9.7 Governing Law. To the extent not preempted by applicable federal law, the Program shall be governed by and construed and interpreted in accordance with the laws of the State of New Jersey (irrespective of the choice of laws principles of the State of New Jersey).
9.8 Severability. If any provision of this Program or the application thereof to any person or circumstance shall be held by a court of competent jurisdiction to be invalid or unenforceable under any applicable law, such event shall not affect or render invalid or unenforceable he remainder of the Program and shall not affect the application of any provision of the Program to any other person or circumstance.
9.9 Headings. The headings and subheadings preceding the Sections of this Program have been inserted solely as a matter of convenience and reference, and shall not, in any manner, define or limit the scope or intent of any provision of this Program.
9.10 Procedural Rules. The Administrator shall establish rules, forms and procedures for the administration of this Program from time to time.

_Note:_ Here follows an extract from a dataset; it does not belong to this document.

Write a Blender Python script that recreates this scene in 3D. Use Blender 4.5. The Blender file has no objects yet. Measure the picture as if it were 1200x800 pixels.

9.11 Construction. The use of the singular form herein shall be deemed to include the plural form, and vice versa, as appropriate. All references to Sections contained herein refer to Sections of this Program, unless otherwise stated. The use of the words "hereof," "herein," "hereunder," and words of similar import shall refer to this entire Program, and not to any particular Section, subsection, clause, paragraph or other subdivision of this Program, unless the context clearly indicates otherwise. The word "or" shall not be exclusive; "may not" is prohibitive and not permissive.